Disney ha deciso di scusarsi per gli stereotipi razziali e culturali presenti nei propri cartoni animati storici e farà precedere la proiezione di Dumbo, Peter Pan, Il Libro della Giungla e Gli Aristogatti da una presa di distanza dal proprio passato. La decisione si è resa necessaria per evitare proteste e campagne online che la costringessero a modificare i filmati o, peggio ancora, a ritirarli dalla distribuzione.
Far ridere il pubblico con gli stereotipi di una razza, con un particolare accento del personaggio, con abiti esotici buffi o con abitudini alimentari inconsuete è stato normale per secoli, ma ora non lo si può più fare. E’ meglio dunque prendere anche le distanze da quello che si è fatto in passato, arrivando a negare la validità di produzioni che fino a poco tempo fa erano considerate capolavori del cinema di animazione.
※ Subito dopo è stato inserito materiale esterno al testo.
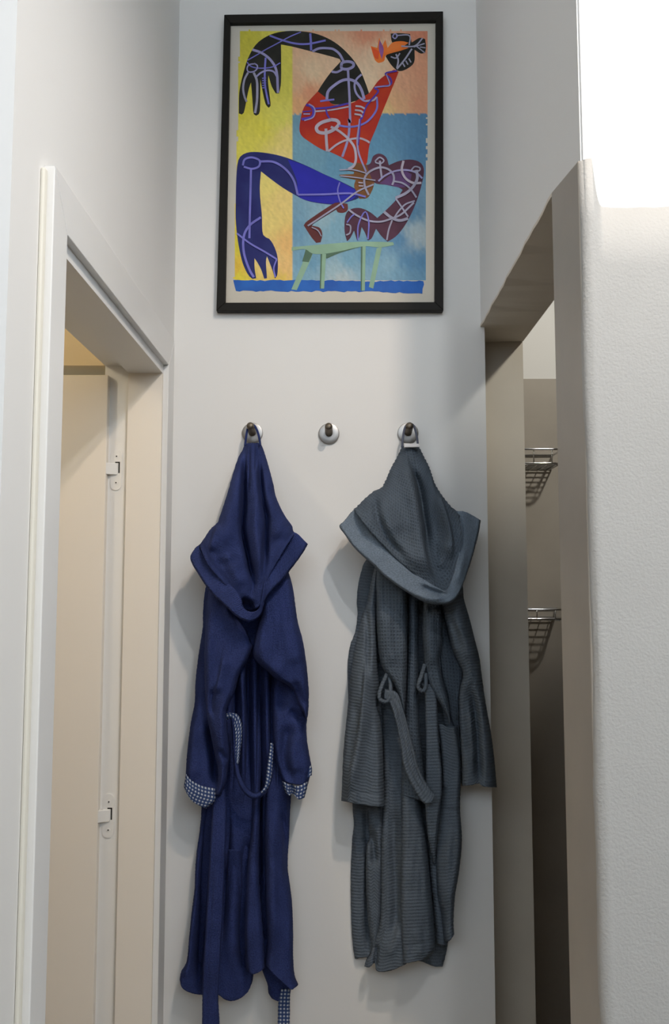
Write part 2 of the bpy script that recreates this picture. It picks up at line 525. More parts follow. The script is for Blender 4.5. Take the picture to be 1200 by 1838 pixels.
# ------------------------------------------------------------------ wire shower baskets
def basket(zr, zb, label, x0=0.40, x1=0.665):
    y0, y1 = YS - 0.125, YS - 0.004
    t = thing('shower_basket', ((x0 + x1) / 2, YS, zb), label, 'shower basket', 'wire baskets on the shower wall')
    r = 0.03
    def loop(z, ins=0.0):
        pts = []
        a0, a1, b0, b1 = x0 + ins, x1 - ins, y0 + ins, y1
        for cx, cy, st in ((a1 - r, b1 - 0.004, 0), (a0 + r, b1 - 0.004, 90), (a0 + r, b0 + r, 180), (a1 - r, b0 + r, 270)):
            for k in range(5):
                a = math.radians(st + 22.5 * k)
                rr = r if st >= 180 else 0.004
                ox = 0 if st >= 180 else (r - 0.004) * (1 if st == 0 else -1)
                pts.append((cx + ox + rr * math.cos(a), cy + rr * math.sin(a), z))
        return pts
    MB().tube(loop(zr), 0.0032, 8, True).build('rim', M_CHROME, t, True)
    MB().tube(loop(zb + 0.012, 0.004), 0.0026, 8, True).build('base_ring', M_CHROME, t, True)
    for k in range(7):
        y = y0 + 0.014 + (y1 - y0 - 0.022) * k / 6
        MB().tube([(x0 + 0.008, y, zb + 0.009), (x1 - 0.008, y, zb + 0.009)], 0.0021, 6).build('base_wire', M_CHROME, t, True)
    for k in range(14):
        x = x0 + 0.016 + (x1 - x0 - 0.032) * k / 13
        if k % 3 == 0:
            MB().tube([(x, y0, zr), (x, y0 + 0.002, zb + 0.012)], 0.0019, 6).build('upright_wire', M_CHROME, t, True)
    for k in range(9):
        x = x0 + 0.02 + (x1 - x0 - 0.04) * k / 8
        MB().tube([(x, y0 + 0.006, zb + 0.006), (x, y1, zb + 0.006)], 0.0016, 6).build('cross_wire', M_CHROME, t, True)
    return t
yb_ = YS - 0.125
basket(P(965, 806, yb_).z, P(965, 838, yb_).z, 'chrome wire shower basket, the upper one, seen from below in the right doorway')
basket(P(965, 1094, yb_).z, P(965, 1118, yb_).z, 'chrome wire shower basket, the lower one in the right doorway')

# ------------------------------------------------------------------ framed painting
YPF = YB - 0.024                             # front of the frame
def quad_inset(q, d):
    return q
fo = [(402, 26), (795, 20), (795.5, 557), (388, 557.5)]
fi = [(413, 41), (782, 36.5), (780, 542), (404, 543)]
pic = thing('framed_painting', tuple(P(592, 557, YB)), 'large painting of angular blue, red and black limbs in a black frame', 'painting')
for a in range(4):
    b = (a + 1) % 4
    A = [P(*fo[a], YPF), P(*fo[b], YPF), P(*fi[b], YPF), P(*fi[a], YPF)]
    B = [Vector((p.x, YB - 0.002, p.z)) for p in A]
    MB().hexa(A, B).build('frame_rail', M_BLACK, pic, bevel=0.0012)
YPP = YB - 0.012
pp = [P(*q, YPP) for q in [(408, 34), (789, 29), (787, 549), (398, 550)]]
MB().hexa(pp, [Vector((p.x, YB - 0.004, p.z)) for p in pp]).build('paper_sheet', M_PAPER, pic)

_pm = {}
def pcol(rgb, var=0.12, rgb2=None, scale=22, stretch=(1, 1, 1)):
    key = (rgb, var, rgb2, scale)
    if key in _pm: return _pm[key]
    m, nt, b = mat_new('print_%d_%d_%d' % rgb)
    c = lin(rgb)
    c2 = lin(rgb2) if rgb2 else tuple(x * (1 + var) for x in c)
    c1 = c if rgb2 else tuple(x * (1 - var) for x in c)
    geo = nt.nodes.new('ShaderNodeNewGeometry')
    n = nt.nodes.new('ShaderNodeTexNoise'); n.inputs['Scale'].default_value = scale; n.inputs['Detail'].default_value = 4
    mp = nt.nodes.new('ShaderNodeMapping'); mp.inputs['Scale'].default_value = stretch
    nt.links.new(geo.outputs['Position'], mp.inputs['Vector'])
    nt.links.new(mp.outputs['Vector'], n.inputs['Vector'])
    rp = nt.nodes.new('ShaderNodeMapRange')
    rp.inputs['From Min'].default_value = 0.35; rp.inputs['From Max'].default_value = 0.65
    nt.links.new(n.outputs['Fac'], rp.inputs['Value'])
    mx = nt.nodes.new('ShaderNodeMix'); mx.data_type = 'RGBA'
    mx.inputs['A'].default_value = c1 + (1,); mx.inputs['B'].default_value = c2 + (1,)
    nt.links.new(rp.outputs['Result'], mx.inputs['Factor'])
    nt.links.new(mx.outputs['Result'], b.inputs['Base Color'])
    b.inputs['Roughness'].default_value = 0.6
    b.inputs['Specular IOR Level'].default_value = 0.25
    _pm[key] = m
    return m

class Print:
    def __init__(s):
        s.v, s.f, s.mi, s.mats, s.layer = [], [], [], [], 0
    def m(s, mat):
        if mat not in s.mats: s.mats.append(mat)
        return s.mats.index(mat)
    def poly(s, pts, mat):
        s.layer += 1
        y = YPP - 0.0004 - 0.00003 * s.layer
        n = len(s.v)
        w = [P(px, py, y) for px, py in pts]
        s.v += [tuple(q) for q in w]
        from mathutils.geometry import tessellate_polygon
        for t in tessellate_polygon([[Vector((q.x, q.z, 0)) for q in w]]):
            s.f.append(tuple(n + i for i in t)); s.mi.append(s.m(mat))
    def blob(s, pts, mat):
        """outline rounded between its sharp corners"""
        p = [np.array(q, float) for q in pts]
        n = len(p)
        def sharp(i):
            a = p[i] - p[i - 1]; b = p[(i + 1) % n] - p[i]
            c = a @ b / (np.linalg.norm(a) * np.linalg.norm(b) + 1e-9)
            return c < 0.55
        cs = [i for i in range(n) if sharp(i)] or [0]
        out = []
        for k, i in enumerate(cs):
            j = cs[(k + 1) % len(cs)]
            seg = []
            q = i
            while True:
                seg.append(p[q])
                q = (q + 1) % n
                if q == j: break
            seg.append(p[j])
            c = catmull(seg, max(2, 4 * (len(seg) - 1) + 1)) if len(seg) > 2 else np.array(seg)
            out += [tuple(x) for x in c[:-1]]
        s.poly(out, mat)
    def stroke(s, pts, wd, mat):
        s.layer += 1
        y = YPP - 0.0004 - 0.00003 * s.layer
        c = catmull(pts, max(12, 6 * len(pts)))
        t = np.gradient(c, axis=0); t /= np.linalg.norm(t, axis=1)[:, None] + 1e-9
        nn = np.stack([-t[:, 1], t[:, 0]], 1)
        a, b = c + nn * wd / 2, c - nn * wd / 2
        n = len(s.v)
        for p, q in zip(a, b):
            s.v += [tuple(P(p[0], p[1], y)), tuple(P(q[0], q[1], y))]
        for i in range(len(c) - 1):
            s.f.append((n + 2 * i, n + 2 * i + 1, n + 2 * i + 3, n + 2 * i + 2)); s.mi.append(s.m(mat))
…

La trasmissione di alcuni dei più famosi cartoni animati storici realizzati quando Walt Disney era ancora in vita sarà dunque preceduta su Disney + e su altri servizi streaming da un comunicato, nel quale si prendono le distanze dal loro contenuto. «Questo programma – dice il testo – include rappresentazioni negative e/o maltrattamenti di persone o culture. Questi stereotipi erano sbagliati allora e sono sbagliati adesso. Piuttosto che rimuovere questo contenuto, vogliamo riconoscere il suo impatto dannoso, imparare da esso e stimolare la conversazione per creare un futuro più inclusivo insieme. Disney si impegna a creare storie con temi ispiratori e ambiziosi che riflettano la ricca diversità dell’esperienza umana in tutto il mondo».
Una premessa che Disney ritiene doverosa ma non sufficiente, visto che la presa di distanza si sofferma poi nei contenuti di ogni singolo film. Per gli Aristogatti, ad esempio, si criticano i vecchi autori per avere rappresentato il gatto siamese Shun Gon «come una caricatura razzista dei popoli dell’Asia orientale con tratti stereotipati esagerati come occhi a mandorla e denti da coniglio. Canta in un inglese poco accentato, doppiato da un attore bianco, e suona il piano con le bacchette. Questa rappresentazione rafforza lo stereotipo dello ‘straniero perpetuo’, mentre il film presenta anche testi che deridono la lingua e la cultura cinese».
«Dumbo», girato nel 1941, è sotto accusa per la scena dei corvi fumatori di sigari: il loro capo Jim Crow accenna alle leggi razziste sulla segregazione del Sud, ed è doppiato da un attore bianco. Peter Pan (1953) è condannabile per come tratta i nativi americani, facendo loro cantare la canzone «Che cosa ha fatto diventare rossi e pellerossa», e per il modo in cui i personaggi bianchi si impossessano degli abiti dei nativi. Il Libro della Giungla (1967) non va bene a causa degli oranghi, rappresentati come una caricatura di afro-americani.
Disney si adegua al revisionismo imposto dal politically correct, che ha già convinto molte reti televisive e network di streaming a intervenire con dichiarazioni che precedono la trasmissione delle opere più discusse. Non poteva sfuggire Via col vento (1939), la cui visione sarà preceduta da questa premessa: «Il modo in cui il film tratta questo mondo, visto attraverso una lente nostalgica, nega gli orrori della schiavitù, così come l’eredità di disuguaglianza razziale che ne è seguita». Lo si capiva anche solo guardando il film, ma forse non basta più.